When Reality Colors the Screen: Hype Versus Turnout

So, did Perfect Addiction meet expectations? The short answer: partly. It did enough to satisfy fans of the book and the genre—romance mixed with revenge, physicality, emotional tension. It has charm in its leads, some strong scenes, and a few moments that linger. But for viewers who wanted more depth, grit, and fully fleshed characters, it sometimes feels like it stopped short.

Some expected a more faithful adaptation. Book fans felt certain plot points were sped up or softened. Some of the steamiest or more controversial scenes from the novel were trimmed, perhaps for a broader audience. And while training montages and romantic heat are present, the film doesn’t always sustain the tension: sometimes romance overshadows the fight, sometimes the fight overshadows emotional fallout.

Little-Known Struggles and Behind-the-Scenes Frictions

Here are some of the behind-the-scenes notes and controversies you may have missed:

Physical and emotional toll: Both Kiana Madeira and Ross Butler admitted that parts of filming were punishing. The fight and training sequences weren’t just staged—they involved real training with MMA practitioners, leading to injuries and exhaustion.

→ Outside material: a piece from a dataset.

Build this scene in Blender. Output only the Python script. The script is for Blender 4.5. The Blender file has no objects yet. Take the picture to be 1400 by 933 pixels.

Adapting a Wattpad hit: The source material’s massive online fanbase meant pressure. Readers had specific expectations about tone, detail, and heat. The production team had to balance fan service with what works visually. Some fans were disappointed in what was left out, especially internal monologues that carried much of the book’s intensity.

Tone and rating choices: There was chatter that steamy scenes and depictions of abuse might have been toned down to avoid restrictive ratings or to appeal to a wider audience. This could explain why some betrayal or emotional confrontation moments feel less raw than expected.

Jax’s underdeveloped arc: Writers reportedly had intended to give him more backstory, but either runtime or focus on the Sienna/Kayden dynamic cut it short. That left fans debating whether he was simply villainous or a broken man whose flaws deserved deeper exploration.

Filming location challenges: The movie was shot in Poland, where weather and location constraints reportedly impacted production. Scheduling around fight choreography and set limitations may have affected the scale or realism of certain fight sequences.